[Source data start]

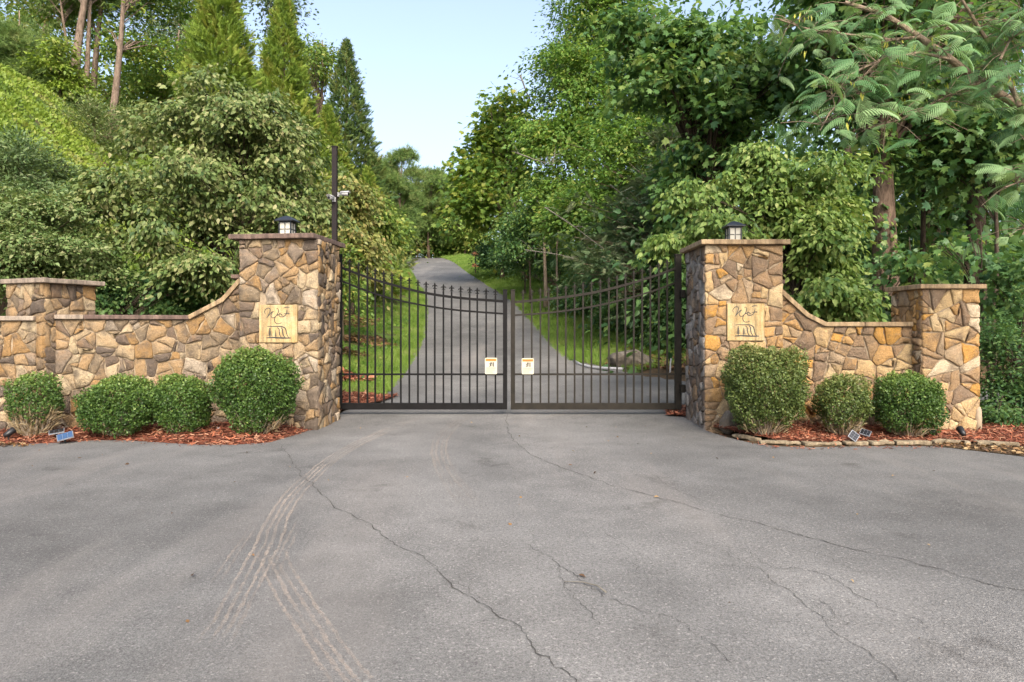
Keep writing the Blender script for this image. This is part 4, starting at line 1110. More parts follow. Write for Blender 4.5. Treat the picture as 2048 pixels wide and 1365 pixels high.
mb = MB(); tp = [PG(1128, 1167), PG(1165, 1169), PG(1195, 1178), PG(1212, 1193)]
mb.tube([(x-tp[0][0], y-tp[0][1], .008+.004*i) for i, (x, y) in enumerate(tp)], [.002, .003, .004, .0045], 6)
o = mb.build('fallen_twig', DEAD, None, True); o.location = (*tp[0], 0); tag(o, 'pale curved twig lying on the grey asphalt', 'twig')

# ------------------------------------------------------------------ boxwoods
def boxwood(label, px, py0, py1, wpx, Y, mat, n, size, bare, seed, squash=1.0, zb=.03):
    rs = np.random.default_rng(seed); k = Y/F
    x = (px-CX)*k; top = EYE-(py0-HY)*k; rx = wpx/2*k*.95; h = (top-zb)*.98
    root = empty('boxwood_shrub', (x, Y, zb), label, 'shrub', 'clipped boxwoods along the stone walls')
    # crown points: on a lumpy shell, thinner towards the foot
    m = n
    u = unit(rs.normal(size=(m, 3)))
    t = (u[:, 2]+1)/2
    ue = u/np.maximum(1e-6, (np.abs(u)**2.7).sum(1, keepdims=True))**(1/2.7)      # a little squared off
    wob = 1+.10*np.sin(u[:, 0]*4+seed*2.1)*np.sin(u[:, 2]*3+seed)+.06*np.sin(u[:, 2]*6+u[:, 1]*5+seed)+.045*np.sin(u[:, 0]*13+u[:, 2]*11+seed*2)+.03*np.sin(u[:, 0]*23-u[:, 2]*19+seed)
    shoot = rs.random(m) > .985
    r = (1-.34*rs.random(m)**1.5)*wob*np.where(shoot, rs.uniform(1.0, 1.12, m), 1)
    foot = 1-bare*np.clip((.42-t)/.42, 0, 1)
    pos = np.column_stack([ue[:, 0]*rx*r*foot*.97, ue[:, 1]*rx*r*foot*squash*.97, h*(.53+.47*ue[:, 2]*r)])
    patch = np.sin(u[:, 0]*6+seed*3)*np.sin(u[:, 2]*7-seed)+.5*np.sin(u[:, 0]*15+u[:, 2]*12)
    keep = rs.random(m) < np.clip(t*3.4+.35-bare*.55, .06, 1)*np.where(patch > .75, .45, 1)
    pos, uu = pos[keep], u[keep]; m = len(pos)
    d = uu*.3+rs.normal(size=(m, 3))*1.0; d[:, 2] += .1
    nn = uu*.8+rs.normal(size=(m, 3))*.9; nn[:, 2] += .3
    cl = .5+.5*np.sin(pos[:, 0]*16+seed)*np.sin(pos[:, 2]*15+pos[:, 1]*9)
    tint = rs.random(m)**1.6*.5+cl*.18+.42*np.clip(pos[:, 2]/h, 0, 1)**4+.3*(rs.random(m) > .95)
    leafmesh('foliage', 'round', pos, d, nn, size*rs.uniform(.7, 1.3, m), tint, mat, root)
    # stems fan from the foot
    ns = int(60+160*bare); a = rs.uniform(0, 6.283, ns); rr = rs.random(ns)**.6
    p0 = np.column_stack([np.cos(a)*.10*rr, np.sin(a)*.10*rr, np.zeros(ns)])
    e = np.column_stack([np.cos(a)*rx*rr*.85, np.sin(a)*rx*rr*.85*squash, h*(.22+.3*rs.random(ns))])
    mb = MB()
    for i in range(ns):
        mid = p0[i]*.5+e[i]*.5; mid[:2] *= 1.12
        mb.tube([p0[i], mid, e[i]], [.005, .0035, .0015], 4, False)
    mb.build('stems', TWIG, root)
    # straw coloured bare twigs near the foot
    ns = int(150+1500*bare**1.5); a = rs.uniform(0, 6.283, ns); rr = .35+.6*rs.random(ns)
    pos = np.column_stack([np.cos(a)*rx*rr*.9, np.sin(a)*rx*rr*.9*squash, h*(.02+.30*rs.random(ns)*(.5+bare))])
    pos[:, :2] *= (1-.45*np.clip(.3-pos[:, 2:3]/h, 0, 1)/.3)
    d = np.column_stack([np.cos(a)*.7, np.sin(a)*.7, rs.uniform(.3, 1.3, ns)])+rs.normal(size=(ns, 3))*.25
    leafmesh('twigs', 'blade', pos, d, rs.normal(size=(ns, 3)), rs.uniform(.05, .12, ns), rs.random(ns), LM['straw'], root)
    return root
boxwood('shaggy boxwood with long bare straw stems beside the blue solar panels', 70, 745, 880, 104, 7.95, LM['box'], 8000, .024, .9, 1)
boxwood('wide low boxwood joined to its round twin before the brown wall', 240, 756, 876, 150, 8.05, LM['box'], 20000, .024, .03, 2, .85)
boxwood('round low boxwood joined to its wide twin, nearer the brown pillar', 364, 752, 872, 116, 8.12, LM['box'], 16000, .024, .05, 3, .9)
boxwood('big upright boxwood in front of the brown gate pillar and its wall', 514, 699, 872, 162, 8.1, LM['box'], 29000, .024, .12, 4, .8)
boxwood('largest round boxwood below the plaque of the golden gate pillar', 1531, 687, 868, 172, 8.05, LM['box_o'], 31000, .024, .2, 5, .85)
boxwood('smallest boxwood with straw foot, middle of three by the golden wall', 1684, 750, 868, 106, 8.05, LM['box_o'], 12500, .023, .4, 6)
boxwood('round boxwood in front of the low golden end pillar', 1816, 747, 870, 138, 7.95, LM['box'], 18000, .024, .2, 7, .9)

# ------------------------------------------------------------------ solar lights and small things in the beds
def solar(label, px, py, zc, w, h, rz, tilt, roll, cellm, legs=True):
    Y = (EYE-zc)*F/(py-HY); x = (px-CX)/F*Y
    root = empty('solar_panel', (x, Y, 0.03), label, 'solar panel', 'solar panels standing in the mulch')
    from mathutils import Matrix
    R = Matrix.Rotation(roll, 3, 'Z') @ Matrix.Rotation(tilt, 3, 'X') @ Matrix.Rotation(rz, 3, 'Z')
    pz = zc-.03
    def pt(a, b, c): v = R @ Vector((a, b, c)); return (v.x, v.y, v.z+pz)
    def plate(x0, x1, y0, y1, z0, z1):
        mb = MB(); v = [pt(a, b, c) for c in (z0, z1) for a, b in ((x0, y0), (x1, y0), (x1, y1), (x0, y1))]
        mb.add(v, [(3, 2, 1, 0), (4, 5, 6, 7), (0, 1, 5, 4), (1, 2, 6, 5), (2, 3, 7, 6), (3, 0, 4, 7)]); return mb
    b = plate(-w/2, w/2, -h/2, h/2, -.012, 0).build('panel', SILVER, root)
    for i in range(3):
        for j in range(2):
            cw, ch = (w-.010)/3, (h-.010)/2
            plate(-w/2+.005+i*cw+.0012, -w/2+.005+(i+1)*cw-.0012, -h/2+.005+j*ch+.0012, -h/2+.005+(j+1)*ch-.0012, .0005, .002).build('cell', cellm, b)
    mb = MB(); mb.tube([(0, 0, -.06), (0, 0, pz*.6), (pt(0, 0, -.012))], [.012, .012, .01], 6); mb.build('stake', BLACKP, root)
    return root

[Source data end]

> [Your objective]: All of the data above should be quoted exactly, except for the pictures.

> [Result below]:
Keep writing the Blender script for this image. This is part 4, starting at line 1110. More parts follow. Write for Blender 4.5. Treat the picture as 2048 pixels wide and 1365 pixels high.
mb = MB(); tp = [PG(1128, 1167), PG(1165, 1169), PG(1195, 1178), PG(1212, 1193)]
mb.tube([(x-tp[0][0], y-tp[0][1], .008+.004*i) for i, (x, y) in enumerate(tp)], [.002, .003, .004, .0045], 6)
o = mb.build('fallen_twig', DEAD, None, True); o.location = (*tp[0], 0); tag(o, 'pale curved twig lying on the grey asphalt', 'twig')

# ------------------------------------------------------------------ boxwoods
def boxwood(label, px, py0, py1, wpx, Y, mat, n, size, bare, seed, squash=1.0, zb=.03):
    rs = np.random.default_rng(seed); k = Y/F
    x = (px-CX)*k; top = EYE-(py0-HY)*k; rx = wpx/2*k*.95; h = (top-zb)*.98
    root = empty('boxwood_shrub', (x, Y, zb), label, 'shrub', 'clipped boxwoods along the stone walls')
    # crown points: on a lumpy shell, thinner towards the foot
    m = n
    u = unit(rs.normal(size=(m, 3)))
    t = (u[:, 2]+1)/2
    ue = u/np.maximum(1e-6, (np.abs(u)**2.7).sum(1, keepdims=True))**(1/2.7)      # a little squared off
    wob = 1+.10*np.sin(u[:, 0]*4+seed*2.1)*np.sin(u[:, 2]*3+seed)+.06*np.sin(u[:, 2]*6+u[:, 1]*5+seed)+.045*np.sin(u[:, 0]*13+u[:, 2]*11+seed*2)+.03*np.sin(u[:, 0]*23-u[:, 2]*19+seed)
    shoot = rs.random(m) > .985
    r = (1-.34*rs.random(m)**1.5)*wob*np.where(shoot, rs.uniform(1.0, 1.12, m), 1)
    foot = 1-bare*np.clip((.42-t)/.42, 0, 1)
    pos = np.column_stack([ue[:, 0]*rx*r*foot*.97, ue[:, 1]*rx*r*foot*squash*.97, h*(.53+.47*ue[:, 2]*r)])
    patch = np.sin(u[:, 0]*6+seed*3)*np.sin(u[:, 2]*7-seed)+.5*np.sin(u[:, 0]*15+u[:, 2]*12)
    keep = rs.random(m) < np.clip(t*3.4+.35-bare*.55, .06, 1)*np.where(patch > .75, .45, 1)
    pos, uu = pos[keep], u[keep]; m = len(pos)
    d = uu*.3+rs.normal(size=(m, 3))*1.0; d[:, 2] += .1
    nn = uu*.8+rs.normal(size=(m, 3))*.9; nn[:, 2] += .3
    cl = .5+.5*np.sin(pos[:, 0]*16+seed)*np.sin(pos[:, 2]*15+pos[:, 1]*9)
    tint = rs.random(m)**1.6*.5+cl*.18+.42*np.clip(pos[:, 2]/h, 0, 1)**4+.3*(rs.random(m) > .95)
    leafmesh('foliage', 'round', pos, d, nn, size*rs.uniform(.7, 1.3, m), tint, mat, root)
    # stems fan from the foot
    ns = int(60+160*bare); a = rs.uniform(0, 6.283, ns); rr = rs.random(ns)**.6
    p0 = np.column_stack([np.cos(a)*.10*rr, np.sin(a)*.10*rr, np.zeros(ns)])
    e = np.column_stack([np.cos(a)*rx*rr*.85, np.sin(a)*rx*rr*.85*squash, h*(.22+.3*rs.random(ns))])
    mb = MB()
    for i in range(ns):
        mid = p0[i]*.5+e[i]*.5; mid[:2] *= 1.12
        mb.tube([p0[i], mid, e[i]], [.005, .0035, .0015], 4, False)
    mb.build('stems', TWIG, root)
    # straw coloured bare twigs near the foot
    ns = int(150+1500*bare**1.5); a = rs.uniform(0, 6.283, ns); rr = .35+.6*rs.random(ns)
    pos = np.column_stack([np.cos(a)*rx*rr*.9, np.sin(a)*rx*rr*.9*squash, h*(.02+.30*rs.random(ns)*(.5+bare))])
    pos[:, :2] *= (1-.45*np.clip(.3-pos[:, 2:3]/h, 0, 1)/.3)
    d = np.column_stack([np.cos(a)*.7, np.sin(a)*.7, rs.uniform(.3, 1.3, ns)])+rs.normal(size=(ns, 3))*.25
    leafmesh('twigs', 'blade', pos, d, rs.normal(size=(ns, 3)), rs.uniform(.05, .12, ns), rs.random(ns), LM['straw'], root)
    return root
boxwood('shaggy boxwood with long bare straw stems beside the blue solar panels', 70, 745, 880, 104, 7.95, LM['box'], 8000, .024, .9, 1)
boxwood('wide low boxwood joined to its round twin before the brown wall', 240, 756, 876, 150, 8.05, LM['box'], 20000, .024, .03, 2, .85)
boxwood('round low boxwood joined to its wide twin, nearer the brown pillar', 364, 752, 872, 116, 8.12, LM['box'], 16000, .024, .05, 3, .9)
boxwood('big upright boxwood in front of the brown gate pillar and its wall', 514, 699, 872, 162, 8.1, LM['box'], 29000, .024, .12, 4, .8)
boxwood('largest round boxwood below the plaque of the golden gate pillar', 1531, 687, 868, 172, 8.05, LM['box_o'], 31000, .024, .2, 5, .85)
boxwood('smallest boxwood with straw foot, middle of three by the golden wall', 1684, 750, 868, 106, 8.05, LM['box_o'], 12500, .023, .4, 6)
boxwood('round boxwood in front of the low golden end pillar', 1816, 747, 870, 138, 7.95, LM['box'], 18000, .024, .2, 7, .9)

# ------------------------------------------------------------------ solar lights and small things in the beds
def solar(label, px, py, zc, w, h, rz, tilt, roll, cellm, legs=True):
    Y = (EYE-zc)*F/(py-HY); x = (px-CX)/F*Y
    root = empty('solar_panel', (x, Y, 0.03), label, 'solar panel', 'solar panels standing in the mulch')
    from mathutils import Matrix
    R = Matrix.Rotation(roll, 3, 'Z') @ Matrix.Rotation(tilt, 3, 'X') @ Matrix.Rotation(rz, 3, 'Z')
    pz = zc-.03
    def pt(a, b, c): v = R @ Vector((a, b, c)); return (v.x, v.y, v.z+pz)
    def plate(x0, x1, y0, y1, z0, z1):
        mb = MB(); v = [pt(a, b, c) for c in (z0, z1) for a, b in ((x0, y0), (x1, y0), (x1, y1), (x0, y1))]
        mb.add(v, [(3, 2, 1, 0), (4, 5, 6, 7), (0, 1, 5, 4), (1, 2, 6, 5), (2, 3, 7, 6), (3, 0, 4, 7)]); return mb
    b = plate(-w/2, w/2, -h/2, h/2, -.012, 0).build('panel', SILVER, root)
    for i in range(3):
        for j in range(2):
            cw, ch = (w-.010)/3, (h-.010)/2
            plate(-w/2+.005+i*cw+.0012, -w/2+.005+(i+1)*cw-.0012, -h/2+.005+j*ch+.0012, -h/2+.005+(j+1)*ch-.0012, .0005, .002).build('cell', cellm, b)
    mb = MB(); mb.tube([(0, 0, -.06), (0, 0, pz*.6), (pt(0, 0, -.012))], [.012, .012, .01], 6); mb.build('stake', BLACKP, root)
    return root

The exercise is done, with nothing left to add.